Do this ▸
Tally all lines containing the word "Measure". Give the number alone.

Provided records ▸
----
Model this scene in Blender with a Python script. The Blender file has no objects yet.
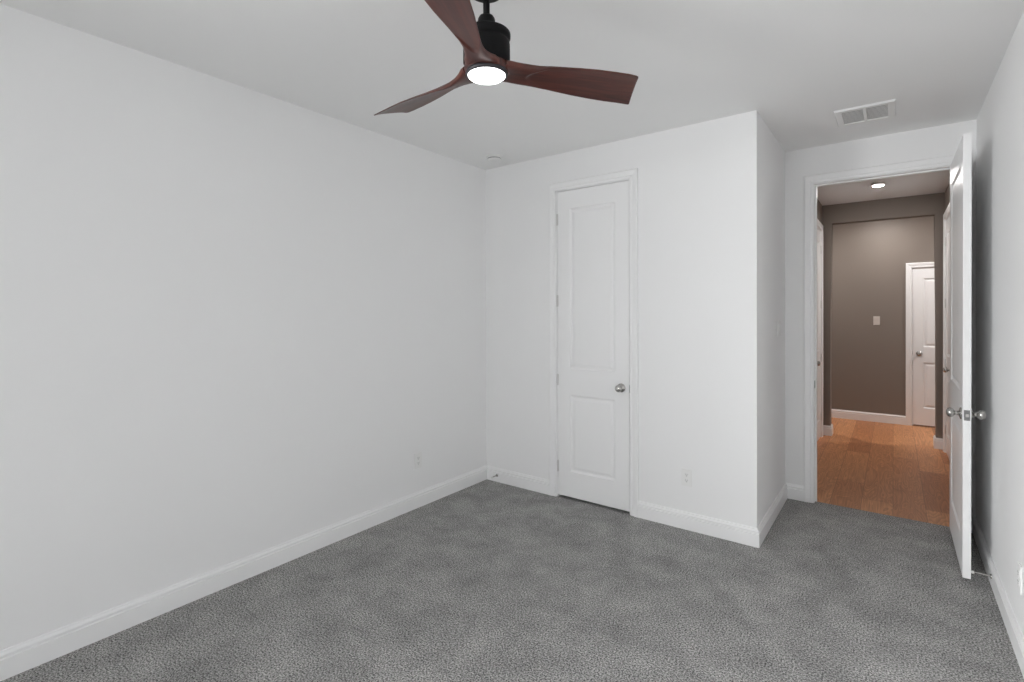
import bpy, bmesh, math, random
from mathutils import Vector, Matrix

random.seed(7)
PI = math.pi
scene = bpy.context.scene
COL = scene.collection

# ------------------------------------------------------------------ camera
# solved from the room's own lines: 17.9 mm lens, 1.49 m above the carpet
YAW, PITCH, ROLL, FPX, CY = 0.6435, -0.0054, -0.0034, 508.99, 314.18
fw = Vector((-math.sin(YAW) * math.cos(PITCH), math.cos(YAW) * math.cos(PITCH), math.sin(PITCH)))
rt = fw.cross(Vector((0, 0, 1))).normalized()
up = rt.cross(fw)
cr, sr = math.cos(ROLL), math.sin(ROLL)
rt, up = cr * rt + sr * up, -sr * rt + cr * up
cam_data = bpy.data.cameras.new('camera')
cam = bpy.data.objects.new('camera', cam_data)
COL.objects.link(cam)
M3 = Matrix((rt, up, -fw)).transposed()
cam.matrix_world = Matrix.Translation((2.8993, 0.0, 1.4866)) @ M3.to_4x4()
cam_data.sensor_width = 36.0
cam_data.lens = FPX * 36.0 / 1024.0
cam_data.shift_y = -(341.0 - CY) / 1024.0
cam_data.clip_start = 0.02
scene.camera = cam

# ------------------------------------------------------------------ light and exposure
world = bpy.data.worlds.new('world')
scene.world = world
world.use_nodes = True
wn = world.node_tree
wbg = wn.nodes['Background']
wbg.inputs['Color'].default_value = (0.978, 0.990, 1.0, 1)
WORLD_STRENGTH = 0.98
# hazy daylight: an even veil plus broad soft glows (azimuth the light travels to, its rise, width, brightness):
# the low bright haze round the hidden sun, and pale sunlit ground seen below the horizon
SKY_BASE = 0.15
GLOWS = [(45, -12, 22, 49.0), (60, 13, 22, 17.5), (92, 13, 22, 5.5), (92, -12, 22, 7.0)]


def wnode(kind, op=None, **kw):
    n = wn.nodes.new(kind)
    if op:
        n.operation = op
    return n


wtc = wnode('ShaderNodeTexCoord')
acc = None
for az, rise, width, bright in GLOWS:
    a_, e_ = math.radians(az), math.radians(rise)
    dot = wnode('ShaderNodeVectorMath', 'DOT_PRODUCT')
    dot.inputs[1].default_value = (-math.cos(a_) * math.cos(e_), -math.sin(a_) * math.cos(e_), -math.sin(e_))
    wn.links.new(wtc.outputs['Generated'], dot.inputs[0])
    m1 = wnode('ShaderNodeMath', 'MULTIPLY_ADD')
    m1.inputs[1].default_value, m1.inputs[2].default_value = width, -width
    wn.links.new(dot.outputs['Value'], m1.inputs[0])
    ex = wnode('ShaderNodeMath', 'EXPONENT')
    wn.links.new(m1.outputs[0], ex.inputs[0])
    m2 = wnode('ShaderNodeMath', 'MULTIPLY_ADD')
    m2.inputs[1].default_value = bright * WORLD_STRENGTH
    m2.inputs[2].default_value = SKY_BASE * WORLD_STRENGTH if acc is None else 0.0
    wn.links.new(ex.outputs[0], m2.inputs[0])
    if acc is not None:
        wn.links.new(acc, m2.inputs[2])
    acc = m2.outputs[0]
wn.links.new(acc, wbg.inputs['Strength'])

scene.view_settings.view_transform = 'Standard'
scene.view_settings.look = 'None'
scene.view_settings.gamma = 1.0
scene.view_settings.use_curve_mapping = False
scene.view_settings.exposure = 0.0
scene.cycles.max_bounces = 12
scene.cycles.diffuse_bounces = 8
scene.cycles.glossy_bounces = 4
scene.cycles.use_denoising = True
scene.cycles.use_adaptive_sampling = False
scene.cycles.caustics_reflective = False
scene.cycles.caustics_refractive = False
scene.cycles.sample_clamp_indirect = 6.0

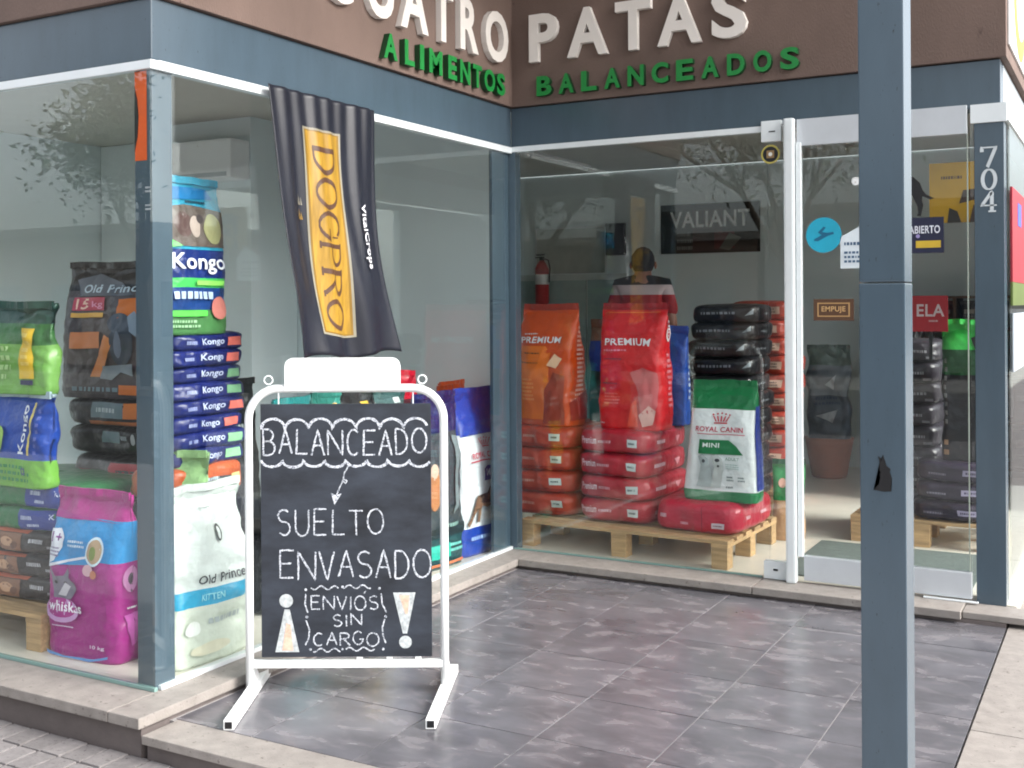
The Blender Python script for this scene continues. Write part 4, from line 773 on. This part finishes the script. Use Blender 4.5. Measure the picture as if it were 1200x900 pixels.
# ------------------------------------------------------------------ seen through the door
struct_mat = boxo('door_mat', 1.62, 2.6, .12, 1.08, .0588, .068, M_rubber, None, .003); tag(struct_mat, 'grey green rubber doormat inside the sliding door', 'doormat')
t = thing('food_bag', 'dark purple bag at the bottom of the pallet inside the door', 'pet food bag', (2.37, 1.5, .2208), R(-2), 'dark purple bags on the pallet inside the door')
lying_bag(t, .46, .6, .13, 61.0, (44, 36, 54), [('r', .55, .5, .6, .3, (150, 144, 170)), ('m', .55, .5, .45, .2, (60, 50, 80), 1), ('m', -.4, .4, .6, .2, (120, 116, 130), 1)])
for k in (1, 2): dup(t, (2.38, 1.5, .2208 + .118 * k), R(-2 + k), ['', 'dark purple bag in the middle of the three inside the door', 'topmost dark purple bag on the pallet inside the door'][k])
t = thing('food_bag', 'tall black bag with a bright green top inside right of the door', 'pet food bag', (2.47, 1.38, .58), R(-8))
standing_bag(t, .34, .2, .86, 63.0, [(0, .62, (36, 36, 42)), (.62, .80, (30, 84, 44)), (.80, 1, (60, 190, 80))], [('p', [(.0, .88), (.5, .92), (1, .86), (1, .76), (.3, .80)], (30, 30, 34)), ('r', .8, .5, .3, .26, (196, 140, 60)), ('m', -.85, .5, .12, .5, (140, 140, 140), 8), ('m', -.8, .1, .2, .14, (190, 150, 110), 2)], crk=.028)
t = thing('food_bag', 'black bag at the bottom of the stack at the left of the door pallet', 'pet food bag', (2.08, 1.7, .2208), R(2), 'black bags stacked behind the pole')
lying_bag(t, .36, .5, .15, 65.0, (48, 44, 52), [('m', .3, .5, .9, .25, (150, 150, 156), 1), ('r', .75, .2, .3, .12, (120, 120, 126))])
for k in range(1, 8): dup(t, (2.08 + rnd.uniform(-.01, .01), 1.7, .2208 + .136 * k), R(rnd.uniform(-3, 3)), 'black bag, %s from the bottom of the stack behind the pole' % nm[k - 1] if k < 7 else 'topmost black bag of the stack right behind the pole')
t = thing('price_sign', 'red sign with white letters hanging behind the pole over dark bags', 'sign', (2.26, 1.2, 1.5))
flat_poly('plate', [(-.16, -.12), (.1, -.12), (.1, .1), (-.16, .1)], 0, mat('sign_red', (176, 40, 48), rough=.5), t, .004)
print_on(t, [('t', 'ELA', -.0, .01, .16, .075, (220, 200, 200)), ('m', .02, -.055, .06, .02, (220, 190, 190), 1)], planar(0, -.004, 0, 1, 1), (9, 9), 3)
bm = bmesh.new(); box(bm, -.01, .01, .0, .012, -.3, -.12); obj('sign_post', bm, M_black, t)
t = thing('yellow_poster', 'mustard yellow poster with dark dog outlines behind the door glass', 'poster', (2.53, .30, 2.13))
flat_poly('sheet', [(-.14, -.15), (.14, -.15), (.14, .17), (-.14, .17)], 0, mat('poster_yellow', (196, 150, 30), rough=.6, var=.1), t, .002)
print_on(t, [('m', -.02, .09, .12, .03, (96, 64, 20), 1), ('p', [(-.05, -.15), (-.04, -.07), (0, -.09), (.02, -.15)], (40, 30, 24)), ('p', [(.01, -.05), (.14, -.02), (.14, .03), (.03, .02)], (60, 36, 24)), ('p', [(.06, -.15), (.08, -.06), (.14, -.05), (.14, -.15)], (70, 40, 30))], planar(0, -.002, 0, 1, 1), (9, 9), 3)
t = thing('display_table', 'dark table in the middle of the shop seen left of the pole', 'table', (1.95, 3.0, .0588))
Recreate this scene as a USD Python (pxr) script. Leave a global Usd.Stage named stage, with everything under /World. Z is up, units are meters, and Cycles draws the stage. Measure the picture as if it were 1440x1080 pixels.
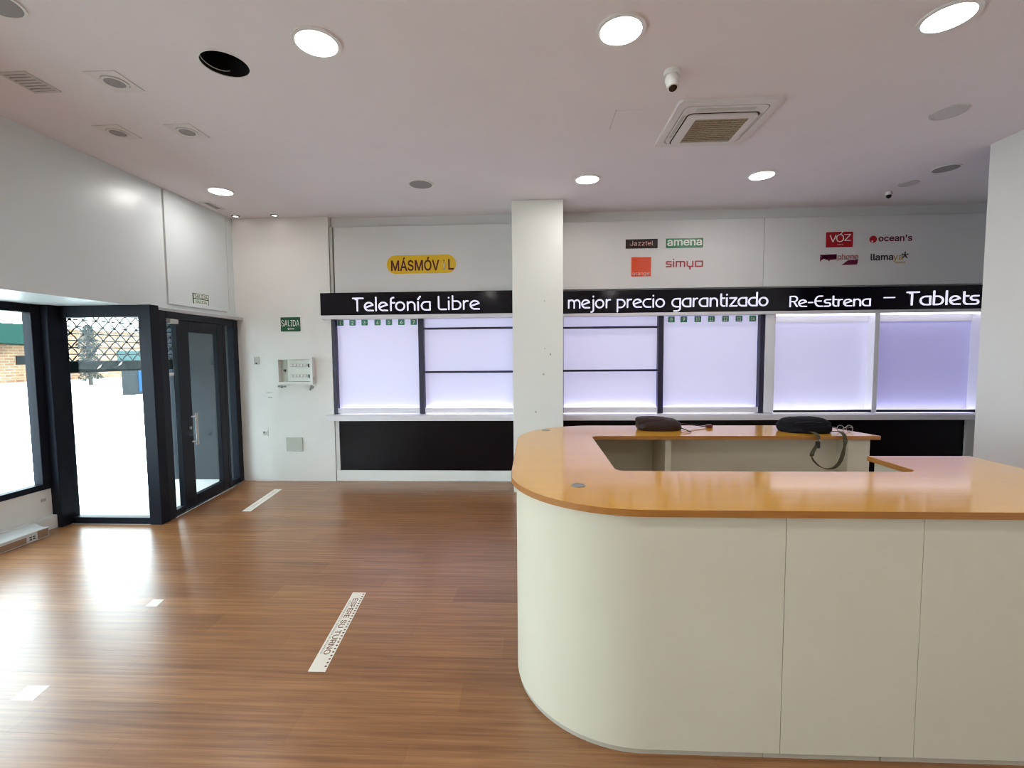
import math, random
import numpy as np, trimesh
import usdkit, meshkit
from shapely.geometry import Polygon, LineString, Point, box as sbox
from shapely.ops import unary_union
from shapely import affinity
from pxr import Usd, UsdGeom, UsdLux, UsdShade, Gf, Sdf

random.seed(7)
stage = Usd.Stage.CreateInMemory()
UsdGeom.SetStageUpAxis(stage, UsdGeom.Tokens.z)
UsdGeom.SetStageMetersPerUnit(stage, 1.0)
world = UsdGeom.Xform.Define(stage, '/World')
stage.SetDefaultPrim(world.GetPrim())
UsdGeom.Scope.Define(stage, '/World/Looks')

# ------------------------------------------------------------------ camera, sky, sun, exposure
CAM_H, F_PX, YAW, PITCH, ROLL = 1.68, 646.18, 0.0466459, 0.0636753, -0.0084
cam = UsdGeom.Camera.Define(stage, '/World/camera')
cam.CreateHorizontalApertureAttr(36.0)
cam.CreateVerticalApertureAttr(27.0)
cam.CreateFocalLengthAttr(F_PX * 36.0 / 1440.0)
cam.CreateFStopAttr(0.0)
cam.CreateClippingRangeAttr(Gf.Vec2f(0.05, 2000.0))
cam.CreateExposureAttr(0.0)
_F = np.array([-math.sin(YAW) * math.cos(PITCH), math.cos(YAW) * math.cos(PITCH), -math.sin(PITCH)])
_R0 = np.array([math.cos(YAW), math.sin(YAW), 0.0])
_U0 = np.cross(_R0, _F)
_R = math.cos(ROLL) * _R0 + math.sin(ROLL) * _U0
_U = np.cross(_R, _F)
cam.AddTransformOp().Set(Gf.Matrix4d(*_R, 0, *_U, 0, *(-_F), 0, 0, 0, CAM_H, 1))

sky = UsdLux.DomeLight.Define(stage, '/World/sky_light')
sky.CreateColorAttr(Gf.Vec3f(0.76, 0.90, 1.0))
sky.CreateIntensityAttr(2.9)
sun = UsdLux.DistantLight.Define(stage, '/World/sun_light')
sun.CreateColorAttr(Gf.Vec3f(1.0, 0.96, 0.88))
sun.CreateIntensityAttr(3.2)
sun.CreateAngleAttr(0.53)
sun.AddRotateXYZOp().Set(Gf.Vec3f(0, 38, 12))          # shines towards -x and down: over the shop onto the square

LAMP = 66.0          # ceiling downlights
LED = 22.0           # strips in the display bays
BACKLIT = 0.50       # lavender panels

# ------------------------------------------------------------------ helpers
used = {}
LOC = {}


def numbered(path):
    n = used.get(path, 0)
    used[path] = n + 1
    return path if n == 0 else f'{path}_{n:03d}'


def setdata(prim, label=None, cat=None, group=None, kind=None):
    for k, v in (('label', label), ('category', cat), ('group', group), ('kind', kind)):
        if v:
            prim.SetCustomDataByKey(k, v)
    return prim


def thing(name, label, cat, loc=(0, 0, 0), group=None, kind=None):
    """An Xform at the thing's base; parts are given in world coordinates."""
    p = numbered('/World/' + name)
    x = UsdGeom.Xform.Define(stage, p)
    x.AddTranslateOp().Set(Gf.Vec3d(*map(float, loc)))
    LOC[p] = np.array(loc, float)
    return setdata(x.GetPrim(), label, cat, group, kind)


def base_loc(path):
    while path not in LOC:
        path = path.rsplit('/', 1)[0]
    return LOC[path]


def join(*ms):
    flat = []
    for m in ms:
        flat += m if isinstance(m, (list, tuple)) else [m]
    return trimesh.util.concatenate(flat) if len(flat) > 1 else flat[0]


def part(name, mesh, mat, parent, label=None, kind=None, smooth=30):
    pp = str(parent.GetPath())
    p = numbered(pp + '/' + name)
    mesh = join(mesh).copy()
    mesh.apply_translation(-base_loc(pp))
    m = usdkit.mesh(stage, p, mesh, M[mat], smooth=smooth)
    return setdata(m.GetPrim(), label, None, None, kind)


def single(name, mesh, mat, label, cat, group=None, kind=None, smooth=30):
    p = numbered('/World/' + name)
    m = usdkit.mesh(stage, p, join(mesh), M[mat], smooth=smooth)
    return setdata(m.GetPrim(), label, cat, group, kind)


def bx(x0, x1, y0, y1, z0, z1, c=0.0):
    x0, x1 = sorted((x0, x1)); y0, y1 = sorted((y0, y1)); z0, z1 = sorted((z0, z1))
    if c <= 0:
        m = trimesh.creation.box((x1 - x0, y1 - y0, z1 - z0))
        m.apply_translation(((x0 + x1) / 2, (y0 + y1) / 2, (z0 + z1) / 2))
        return m
    c = min(c, (x1 - x0) * .45, (y1 - y0) * .45, (z1 - z0) * .45)
    pts = []
    for a in (0, 1, 2):
        for sx in (0, 1):
            for sy in (0, 1):
                for sz in (0, 1):
                    q = [(x0, x1)[sx] + (c, -c)[sx], (y0, y1)[sy] + (c, -c)[sy], (z0, z1)[sz] + (c, -c)[sz]]
                    q[a] = ((x0, x1)[sx], (y0, y1)[sy], (z0, z1)[sz])[a]
                    pts.append(q)
    return trimesh.convex.convex_hull(np.array(pts))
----
The completed task ▸
2